Gardening often offers some pretty helpful lessons to the gardener during fleeting summer Garden Moments.

If the gardener is paying attention.

I admit it took me a while to figure out why my beautiful Hydrangea plants from the South refused to blossom for almost three years. I was frustrated, disappointed and ready to pull them out and start all over with a new variety.

Until I decided to investigate further and educate myself about what I thought I knew about raising Hydrangeas.

Like many people, I always thought these were easy plants to grow.
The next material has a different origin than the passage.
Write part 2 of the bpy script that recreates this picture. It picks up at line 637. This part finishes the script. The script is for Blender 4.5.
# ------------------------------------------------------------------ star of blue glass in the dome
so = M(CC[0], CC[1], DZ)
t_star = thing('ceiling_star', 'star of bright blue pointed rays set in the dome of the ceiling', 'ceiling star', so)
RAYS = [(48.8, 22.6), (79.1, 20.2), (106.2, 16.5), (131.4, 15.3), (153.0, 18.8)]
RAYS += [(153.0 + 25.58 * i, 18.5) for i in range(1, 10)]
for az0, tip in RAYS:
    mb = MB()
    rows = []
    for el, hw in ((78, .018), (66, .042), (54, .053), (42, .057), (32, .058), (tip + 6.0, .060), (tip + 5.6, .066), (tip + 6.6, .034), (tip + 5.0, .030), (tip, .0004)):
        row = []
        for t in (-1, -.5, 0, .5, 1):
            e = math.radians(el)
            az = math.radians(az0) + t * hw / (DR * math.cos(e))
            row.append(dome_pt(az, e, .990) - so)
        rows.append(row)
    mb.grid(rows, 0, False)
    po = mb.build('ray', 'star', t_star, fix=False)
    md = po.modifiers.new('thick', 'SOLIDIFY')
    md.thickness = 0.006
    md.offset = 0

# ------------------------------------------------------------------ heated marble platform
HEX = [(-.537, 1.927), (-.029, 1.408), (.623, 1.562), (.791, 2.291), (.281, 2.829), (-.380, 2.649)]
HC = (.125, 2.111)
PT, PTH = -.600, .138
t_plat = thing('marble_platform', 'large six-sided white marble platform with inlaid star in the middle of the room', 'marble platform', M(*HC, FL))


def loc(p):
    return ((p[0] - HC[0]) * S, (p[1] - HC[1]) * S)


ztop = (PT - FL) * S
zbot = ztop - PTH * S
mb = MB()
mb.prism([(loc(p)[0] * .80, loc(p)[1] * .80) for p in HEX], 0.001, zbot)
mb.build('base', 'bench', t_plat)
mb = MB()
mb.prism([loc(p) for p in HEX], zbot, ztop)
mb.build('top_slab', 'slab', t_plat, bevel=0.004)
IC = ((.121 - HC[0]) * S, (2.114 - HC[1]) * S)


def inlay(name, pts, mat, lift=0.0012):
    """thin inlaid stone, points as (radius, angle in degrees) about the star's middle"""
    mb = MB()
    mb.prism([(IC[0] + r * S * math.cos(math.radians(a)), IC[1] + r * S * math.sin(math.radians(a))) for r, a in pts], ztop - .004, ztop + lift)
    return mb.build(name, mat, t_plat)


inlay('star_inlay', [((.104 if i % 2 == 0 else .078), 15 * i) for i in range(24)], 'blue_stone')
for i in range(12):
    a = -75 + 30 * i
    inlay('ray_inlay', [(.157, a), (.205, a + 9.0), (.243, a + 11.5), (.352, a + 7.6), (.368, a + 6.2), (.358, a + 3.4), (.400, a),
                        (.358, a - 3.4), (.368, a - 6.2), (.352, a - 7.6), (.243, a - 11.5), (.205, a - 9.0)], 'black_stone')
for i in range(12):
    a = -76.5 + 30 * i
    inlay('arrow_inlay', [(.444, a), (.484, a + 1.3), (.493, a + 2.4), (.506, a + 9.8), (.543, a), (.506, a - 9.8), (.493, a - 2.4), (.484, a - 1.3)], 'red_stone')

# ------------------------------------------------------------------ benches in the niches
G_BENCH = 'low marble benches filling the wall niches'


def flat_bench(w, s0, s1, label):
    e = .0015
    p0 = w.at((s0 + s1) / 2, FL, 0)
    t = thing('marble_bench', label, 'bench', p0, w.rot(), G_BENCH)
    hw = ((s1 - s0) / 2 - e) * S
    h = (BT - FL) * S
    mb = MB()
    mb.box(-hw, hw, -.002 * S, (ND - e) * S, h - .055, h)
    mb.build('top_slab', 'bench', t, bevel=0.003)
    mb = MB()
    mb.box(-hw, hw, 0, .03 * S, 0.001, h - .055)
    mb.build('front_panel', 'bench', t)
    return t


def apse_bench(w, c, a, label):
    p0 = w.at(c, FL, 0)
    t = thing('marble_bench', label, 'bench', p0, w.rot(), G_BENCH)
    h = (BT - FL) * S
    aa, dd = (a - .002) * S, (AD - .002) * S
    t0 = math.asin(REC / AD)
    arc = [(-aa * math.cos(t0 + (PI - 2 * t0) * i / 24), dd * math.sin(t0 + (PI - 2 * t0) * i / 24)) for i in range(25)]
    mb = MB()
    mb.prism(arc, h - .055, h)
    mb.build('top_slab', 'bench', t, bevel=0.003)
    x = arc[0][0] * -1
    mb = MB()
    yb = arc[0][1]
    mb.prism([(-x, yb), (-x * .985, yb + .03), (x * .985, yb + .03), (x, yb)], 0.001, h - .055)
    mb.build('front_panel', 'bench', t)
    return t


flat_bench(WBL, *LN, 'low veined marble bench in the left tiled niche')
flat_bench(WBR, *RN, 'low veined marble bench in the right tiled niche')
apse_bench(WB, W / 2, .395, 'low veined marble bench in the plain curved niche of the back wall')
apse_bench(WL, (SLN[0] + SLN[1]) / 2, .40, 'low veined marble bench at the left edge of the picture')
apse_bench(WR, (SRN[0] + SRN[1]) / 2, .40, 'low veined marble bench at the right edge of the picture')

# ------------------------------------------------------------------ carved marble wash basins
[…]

Ones that resulted in the most incredible cut and dried flowers with little or no effort on my part.

Wrong.

Each fall, I would cut the plants down almost to the ground, convinced that would force floral magic the next summer.

It wasn’t until I visited a gardening site featuring gorgeous Hydrangea gardens that I learned a big lesson that turned my garden around.
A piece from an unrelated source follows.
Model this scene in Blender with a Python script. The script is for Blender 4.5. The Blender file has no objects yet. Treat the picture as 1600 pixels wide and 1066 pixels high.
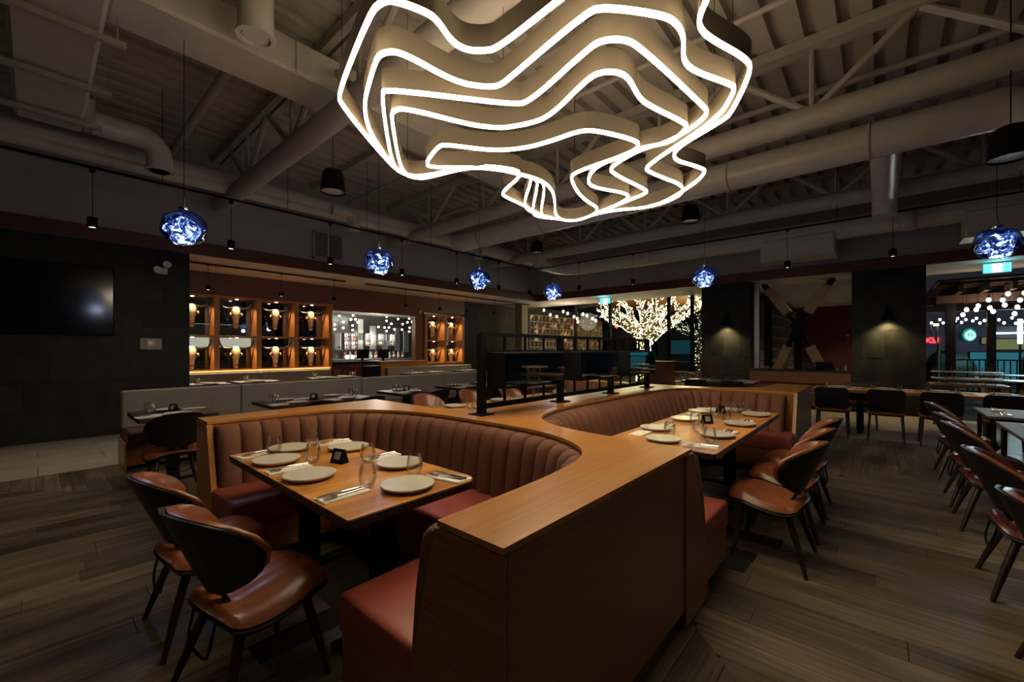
import bpy, bmesh, math, random
from mathutils import Vector, Matrix
random.seed(7)
PI = math.pi
C = bpy.context.scene.collection
S = bpy.context.scene

# ------------------------------------------------------------------ camera, world, exposure
cam_d = bpy.data.cameras.new('camera')
cam = bpy.data.objects.new('camera', cam_d); C.objects.link(cam)
cam.location = (0, 0, 1.45)
cam.rotation_euler = (PI/2, 0, math.atan2(.660, .751) - PI/2)
cam_d.sensor_width = 36.0
cam_d.lens = 36.0*654/1600
cam_d.shift_y = 12.5/1600
cam_d.clip_start = .05; cam_d.clip_end = 300
S.camera = cam
S.view_settings.view_transform = 'Standard'
S.view_settings.look = 'None'
S.view_settings.gamma = 1
S.view_settings.use_curve_mapping = False
S.view_settings.exposure = 0.48
w = bpy.data.worlds.new('night'); S.world = w; w.use_nodes = True
w.node_tree.nodes['Background'].inputs[0].default_value = (.004, .010, .016, 1)
w.node_tree.nodes['Background'].inputs[1].default_value = 1.0
S.cycles.max_bounces = 8
S.cycles.transparent_max_bounces = 24
S.cycles.sample_clamp_indirect = 4.0
S.cycles.caustics_reflective = False
S.cycles.caustics_refractive = False

LED_POWER = 22.0
def light(kind, name, loc, energy, color, size=.05, target=None, spot=None, blend=.6, sy=None):
    d = bpy.data.lights.new(name, kind)
    d.energy = energy; d.color = color
    if kind == 'AREA':
        d.size = size
        if sy: d.shape = 'RECTANGLE'; d.size_y = sy
    else:
        d.shadow_soft_size = size
    if spot: d.spot_size = spot; d.spot_blend = blend
    o = bpy.data.objects.new(name, d); C.objects.link(o); o.location = loc
    if target is not None:
        o.rotation_euler = (Vector(target)-Vector(loc)).to_track_quat('-Z', 'Y').to_euler()
    return o

# ------------------------------------------------------------------ materials
def newmat(name):
    m = bpy.data.materials.new(name); m.use_nodes = True
    return m, m.node_tree.nodes, m.node_tree.links, m.node_tree.nodes['Principled BSDF']
def plain(name, col, rough=.5, metal=0, noise=0, nscale=20, stretch=(1,1,1), bump=0, rnd=0, spec=.5, coat=0):
    """Principled colour with optional noise mottling, fine bump and a per-object brightness spread."""
    m, N, L, P = newmat(name)
    P.inputs['Base Color'].default_value = (*col, 1)
    P.inputs['Roughness'].default_value = rough
    P.inputs['Metallic'].default_value = metal
    P.inputs['Specular IOR Level'].default_value = spec
    if coat: P.inputs['Coat Weight'].default_value = coat; P.inputs['Coat Roughness'].default_value = .15
    if noise or bump:
        tc = N.new('ShaderNodeTexCoord'); mp = N.new('ShaderNodeMapping')
        mp.inputs['Scale'].default_value = stretch
        L.new(tc.outputs['Object'], mp.inputs['Vector'])
        nz = N.new('ShaderNodeTexNoise'); nz.inputs['Scale'].default_value = nscale; nz.inputs['Detail'].default_value = 5
        L.new(mp.outputs[0], nz.inputs['Vector'])
    if noise or rnd:
        hsv = N.new('ShaderNodeHueSaturation'); hsv.inputs['Color'].default_value = (*col, 1)
        val = None
        if noise:
            mr = N.new('ShaderNodeMapRange'); mr.inputs[1].default_value = .3; mr.inputs[2].default_value = .7
            mr.inputs[3].default_value = 1-noise; mr.inputs[4].default_value = 1+noise
            L.new(nz.outputs[0], mr.inputs[0]); val = mr.outputs[0]
        if rnd:
            oi = N.new('ShaderNodeObjectInfo'); m2 = N.new('ShaderNodeMapRange')
            m2.inputs[3].default_value = 1-rnd; m2.inputs[4].default_value = 1+rnd
            L.new(oi.outputs['Random'], m2.inputs[0])
            if val is None: val = m2.outputs[0]
            else:
                mu = N.new('ShaderNodeMath'); mu.operation = 'MULTIPLY'
                L.new(val, mu.inputs[0]); L.new(m2.outputs[0], mu.inputs[1]); val = mu.outputs[0]
        L.new(val, hsv.inputs['Value']); L.new(hsv.outputs[0], P.inputs['Base Color'])
    if bump:
        b = N.new('ShaderNodeBump'); b.inputs['Strength'].default_value = bump; b.inputs['Distance'].default_value = .01
        L.new(nz.outputs[0], b.inputs['Height']); L.new(b.outputs[0], P.inputs['Normal'])
    return m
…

The caretaker for one of the most stunning Hydrangea displays I’ve ever seen, shared golden online words of wisdom about what makes Hydrangeas bloom successfully year after year.

Her answer was my big gardening lesson.

“Be careful how much and when you prune them back.”

I had not only been choosing the wrong time to prune. But I had been way too aggressive in cutting them down to the ground.

So last fall, I decided to take this expert advice, and except for removing the dead flowers, I didn’t prune my Hydrangeas at all.

These photos show the spectacular result of that informed decision.

To say I am thrilled to look out my back window and finally see these bushes in their 2023 garden glory, is an understatement.

I learned a big lesson. Because I put aside gardening ego to further educate myself about what I thought I already knew, I’m now enjoying the beautiful Hydrangea show I had dreamed of for years.

Patience and education did the garden trick. A gardening lesson I will never forget.

Sometimes, gardening woes have nothing to do with the soil.

It’s the gardener.

Lesson learned.

Good overall life lesson, too.

What big garden lessons have you learned?